WHAT THE TASK REQUIRES: Copy each line exactly. Drop every picture.

---

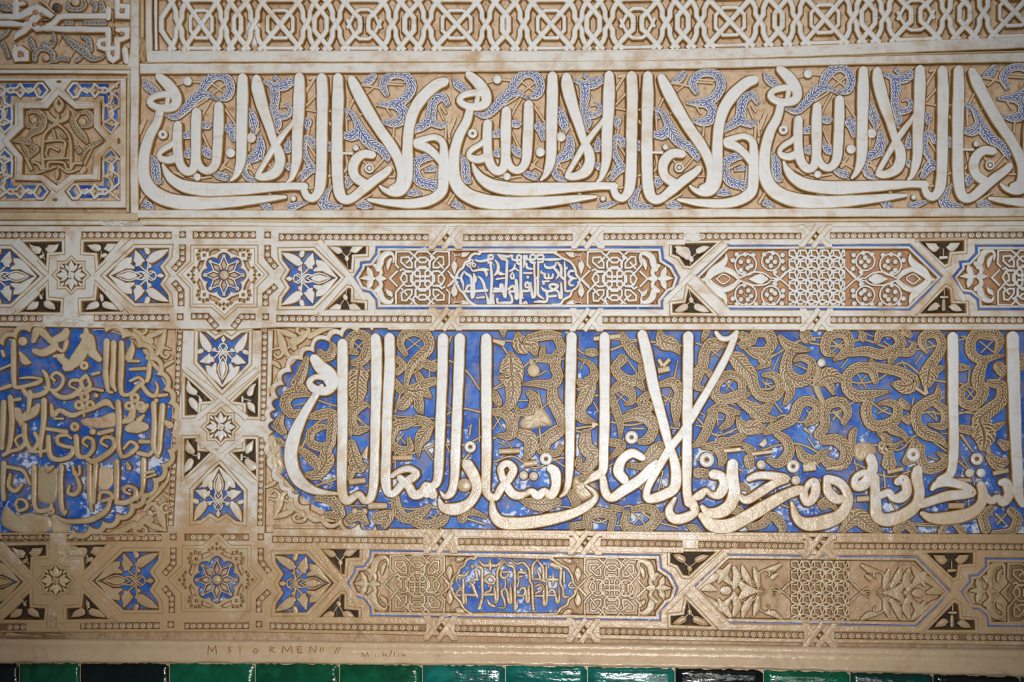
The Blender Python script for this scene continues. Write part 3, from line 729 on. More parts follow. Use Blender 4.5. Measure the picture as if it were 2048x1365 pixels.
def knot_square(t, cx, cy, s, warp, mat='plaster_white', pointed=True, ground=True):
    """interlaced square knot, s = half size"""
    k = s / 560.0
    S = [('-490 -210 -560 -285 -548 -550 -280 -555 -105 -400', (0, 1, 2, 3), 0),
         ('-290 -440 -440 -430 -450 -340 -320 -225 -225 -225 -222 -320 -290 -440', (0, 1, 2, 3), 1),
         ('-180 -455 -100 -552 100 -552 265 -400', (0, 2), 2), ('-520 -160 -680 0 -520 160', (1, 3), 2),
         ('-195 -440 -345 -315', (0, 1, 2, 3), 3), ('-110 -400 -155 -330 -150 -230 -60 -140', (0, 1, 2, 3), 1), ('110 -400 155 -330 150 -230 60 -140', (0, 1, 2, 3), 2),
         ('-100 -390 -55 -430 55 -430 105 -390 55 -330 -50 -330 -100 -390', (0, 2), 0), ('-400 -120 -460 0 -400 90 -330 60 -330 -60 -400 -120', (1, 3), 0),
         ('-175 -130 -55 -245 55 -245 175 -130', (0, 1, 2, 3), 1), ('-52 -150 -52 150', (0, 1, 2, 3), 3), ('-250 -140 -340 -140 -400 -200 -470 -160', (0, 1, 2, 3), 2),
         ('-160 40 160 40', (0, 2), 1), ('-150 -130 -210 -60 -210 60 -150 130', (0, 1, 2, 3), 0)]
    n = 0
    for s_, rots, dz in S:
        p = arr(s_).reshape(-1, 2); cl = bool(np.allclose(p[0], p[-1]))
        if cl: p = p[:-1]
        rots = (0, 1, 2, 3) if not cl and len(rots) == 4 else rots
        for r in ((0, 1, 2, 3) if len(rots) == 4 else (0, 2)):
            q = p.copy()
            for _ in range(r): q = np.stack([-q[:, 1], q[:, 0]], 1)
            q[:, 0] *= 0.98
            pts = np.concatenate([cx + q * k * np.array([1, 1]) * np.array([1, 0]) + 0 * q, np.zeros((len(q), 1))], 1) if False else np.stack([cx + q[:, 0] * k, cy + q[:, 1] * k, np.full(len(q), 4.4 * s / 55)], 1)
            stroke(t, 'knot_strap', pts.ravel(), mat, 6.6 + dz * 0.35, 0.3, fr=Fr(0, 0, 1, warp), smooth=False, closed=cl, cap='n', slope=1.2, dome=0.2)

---

TASK RESULT:
The Blender Python script for this scene continues. Write part 3, from line 729 on. More parts follow. Use Blender 4.5. Measure the picture as if it were 2048x1365 pixels.
def knot_square(t, cx, cy, s, warp, mat='plaster_white', pointed=True, ground=True):
    """interlaced square knot, s = half size"""
    k = s / 560.0
    S = [('-490 -210 -560 -285 -548 -550 -280 -555 -105 -400', (0, 1, 2, 3), 0),
         ('-290 -440 -440 -430 -450 -340 -320 -225 -225 -225 -222 -320 -290 -440', (0, 1, 2, 3), 1),
         ('-180 -455 -100 -552 100 -552 265 -400', (0, 2), 2), ('-520 -160 -680 0 -520 160', (1, 3), 2),
         ('-195 -440 -345 -315', (0, 1, 2, 3), 3), ('-110 -400 -155 -330 -150 -230 -60 -140', (0, 1, 2, 3), 1), ('110 -400 155 -330 150 -230 60 -140', (0, 1, 2, 3), 2),
         ('-100 -390 -55 -430 55 -430 105 -390 55 -330 -50 -330 -100 -390', (0, 2), 0), ('-400 -120 -460 0 -400 90 -330 60 -330 -60 -400 -120', (1, 3), 0),
         ('-175 -130 -55 -245 55 -245 175 -130', (0, 1, 2, 3), 1), ('-52 -150 -52 150', (0, 1, 2, 3), 3), ('-250 -140 -340 -140 -400 -200 -470 -160', (0, 1, 2, 3), 2),
         ('-160 40 160 40', (0, 2), 1), ('-150 -130 -210 -60 -210 60 -150 130', (0, 1, 2, 3), 0)]
    n = 0
    for s_, rots, dz in S:
        p = arr(s_).reshape(-1, 2); cl = bool(np.allclose(p[0], p[-1]))
        if cl: p = p[:-1]
        rots = (0, 1, 2, 3) if not cl and len(rots) == 4 else rots
        for r in ((0, 1, 2, 3) if len(rots) == 4 else (0, 2)):
            q = p.copy()
            for _ in range(r): q = np.stack([-q[:, 1], q[:, 0]], 1)
            q[:, 0] *= 0.98
            pts = np.concatenate([cx + q * k * np.array([1, 1]) * np.array([1, 0]) + 0 * q, np.zeros((len(q), 1))], 1) if False else np.stack([cx + q[:, 0] * k, cy + q[:, 1] * k, np.full(len(q), 4.4 * s / 55)], 1)
            stroke(t, 'knot_strap', pts.ravel(), mat, 6.6 + dz * 0.35, 0.3, fr=Fr(0, 0, 1, warp), smooth=False, closed=cl, cap='n', slope=1.2, dome=0.2)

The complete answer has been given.